Statement

The mind can conjure up images that we have not actually witnessed or experienced, but these mental pictures still partake of the substance and sensory information of the physical world. In his artwork, Corliss Cavalieri doesn’t so much depict but offers suggestive visual prompts the very ambiguity of which implies there’s something there. Simplified though his forms may be, they possess descriptive detail and portray kinetic situations that belie the artist’s complex multilevel process and a sophisticated blending of historic and global art traditions.

Using the materiality of his media and language of representation, Cavalieri lends identifiable qualities and the sense of animation to the elements of his composition. We recognize something as tall, slender, prickly, fuzzy, bulbous, etc., and we read actions of tumbling, piercing, twisting, vaporizing, and so on. These are fanciful constructs in which nouns are ciphers between adjectives and verbs. Relying on our internalized sense of gravity, Cavalieri creates landscapes in which the liquid nature of paint viscerally registers the up-and-down of spatial logic, slyly lending mass and weight or their opposite to his sensual, absurd fabrications.

While he can populate his canvases with a baroque raucousness of color and curiosities, other paintings in Imagine That are characterized by his recent inclination to pull back. This speaks to Cavalieri’s increased interest in an ongoing practice of sketching and calling upon what emerges in drawing for his work in oils. With materials readily at hand, drawing is an intimate, potentially immediate activity, especially if an artist incorporates it into their daily routine as a place for experimentation. Releasing Impulse into mark makes for line and shade to take their own course, with objects, effects, patterns, and motifs taking shape. Having a kind of tactile intelligence, Cavalieri feels his media on the paper surface and anticipates the transposition from dry to wet and what can happen in the negative spaces of an oil painting. The drawing becomes both a scaffolding and an underpainting, as he adds and works layers of paint that submerge or eliminate. Some forms survive on the surface, and the field between becomes “activated with these misty pentimenti passages.”

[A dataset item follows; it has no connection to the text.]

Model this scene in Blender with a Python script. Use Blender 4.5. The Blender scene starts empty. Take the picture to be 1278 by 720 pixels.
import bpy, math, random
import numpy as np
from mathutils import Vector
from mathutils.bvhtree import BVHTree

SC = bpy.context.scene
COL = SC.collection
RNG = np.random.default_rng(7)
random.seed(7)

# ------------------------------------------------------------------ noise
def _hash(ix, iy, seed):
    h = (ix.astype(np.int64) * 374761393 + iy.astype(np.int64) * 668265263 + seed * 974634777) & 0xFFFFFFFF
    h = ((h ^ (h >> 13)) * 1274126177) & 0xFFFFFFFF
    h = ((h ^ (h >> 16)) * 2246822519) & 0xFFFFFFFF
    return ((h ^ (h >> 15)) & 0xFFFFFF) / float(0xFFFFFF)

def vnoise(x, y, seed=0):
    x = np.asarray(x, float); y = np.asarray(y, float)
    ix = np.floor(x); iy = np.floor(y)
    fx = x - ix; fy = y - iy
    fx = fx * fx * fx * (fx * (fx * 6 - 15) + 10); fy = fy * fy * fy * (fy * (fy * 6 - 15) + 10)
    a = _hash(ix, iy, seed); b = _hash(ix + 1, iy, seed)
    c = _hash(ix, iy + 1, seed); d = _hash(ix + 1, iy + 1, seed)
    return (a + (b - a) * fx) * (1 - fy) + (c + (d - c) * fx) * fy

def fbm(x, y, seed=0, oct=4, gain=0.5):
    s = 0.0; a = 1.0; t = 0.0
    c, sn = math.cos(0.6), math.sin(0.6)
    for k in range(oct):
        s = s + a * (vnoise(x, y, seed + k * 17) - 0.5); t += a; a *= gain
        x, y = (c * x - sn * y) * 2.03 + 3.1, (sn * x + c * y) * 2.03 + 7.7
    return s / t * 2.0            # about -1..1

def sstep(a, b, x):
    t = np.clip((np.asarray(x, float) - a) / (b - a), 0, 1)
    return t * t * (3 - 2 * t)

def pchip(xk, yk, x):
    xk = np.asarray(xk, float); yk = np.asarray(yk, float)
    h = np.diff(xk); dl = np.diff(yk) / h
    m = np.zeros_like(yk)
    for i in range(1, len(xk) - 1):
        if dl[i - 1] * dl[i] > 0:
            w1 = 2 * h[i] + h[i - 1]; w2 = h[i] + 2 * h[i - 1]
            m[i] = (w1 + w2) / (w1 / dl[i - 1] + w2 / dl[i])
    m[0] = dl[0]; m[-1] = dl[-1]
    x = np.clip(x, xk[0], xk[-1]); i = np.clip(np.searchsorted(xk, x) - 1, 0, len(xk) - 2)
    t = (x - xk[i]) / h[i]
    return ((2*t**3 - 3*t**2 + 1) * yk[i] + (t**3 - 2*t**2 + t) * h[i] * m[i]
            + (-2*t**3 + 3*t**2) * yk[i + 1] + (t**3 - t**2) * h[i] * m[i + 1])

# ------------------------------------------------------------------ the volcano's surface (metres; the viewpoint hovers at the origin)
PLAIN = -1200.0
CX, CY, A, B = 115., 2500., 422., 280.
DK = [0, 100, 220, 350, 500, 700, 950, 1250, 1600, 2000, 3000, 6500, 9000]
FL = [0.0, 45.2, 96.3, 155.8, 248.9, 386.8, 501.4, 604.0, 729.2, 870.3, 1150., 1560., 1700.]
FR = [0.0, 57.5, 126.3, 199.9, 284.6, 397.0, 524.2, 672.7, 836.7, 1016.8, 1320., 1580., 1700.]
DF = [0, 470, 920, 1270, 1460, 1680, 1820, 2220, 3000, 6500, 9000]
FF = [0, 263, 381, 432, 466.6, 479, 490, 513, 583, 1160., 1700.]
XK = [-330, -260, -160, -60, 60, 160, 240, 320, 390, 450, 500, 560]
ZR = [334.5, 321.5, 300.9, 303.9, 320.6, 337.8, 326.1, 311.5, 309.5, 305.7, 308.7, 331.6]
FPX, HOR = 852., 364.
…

Cavalieri partners with the materiality of paint. He celebrates their fluidity and drippiness, such that there are gestures and directional signals that read as descending. He can work with this or against this in his imagery, as in the case of strokes registering as some sort of downfall or conversely of balloon shapes ascending. Dimension is not a matter of rendering but of strata. Loving to scrape into his pigments, the surface is at once emphasized and a portal to the depths beneath. What initially appears to be simply ground between figures is filled with the traces of Cavalieri’s activity, and the seemingly elementary gives way to enhancement born of the artist’s process. As with our internal picturing, the vivid becomes elusive, and we seek with our mind’s eye to call up our thoughts, memories, and dreams.

There is a liminality to Cavalieri’s art akin to the disorientation in the middle of a rite of passage: the old order dissolved, participants are suspended in a malleable state between what was and what will be. In this regard, even though his paintings and drawings have figures, they are anti-narrative in that there are no outcomes. Cavalieri can be smitten by the flash of an electric green sleeve in a Veronese painting that spawns a series of drawings or paintings. He deals in such isolated and decontextualized details taken from art and life that are not about story or symbolism but the experience of the ineffable. In his comical way, Cavalieri makes an art that is about the unspoken — a presence felt by its effect but remaining an enigmatic “that.”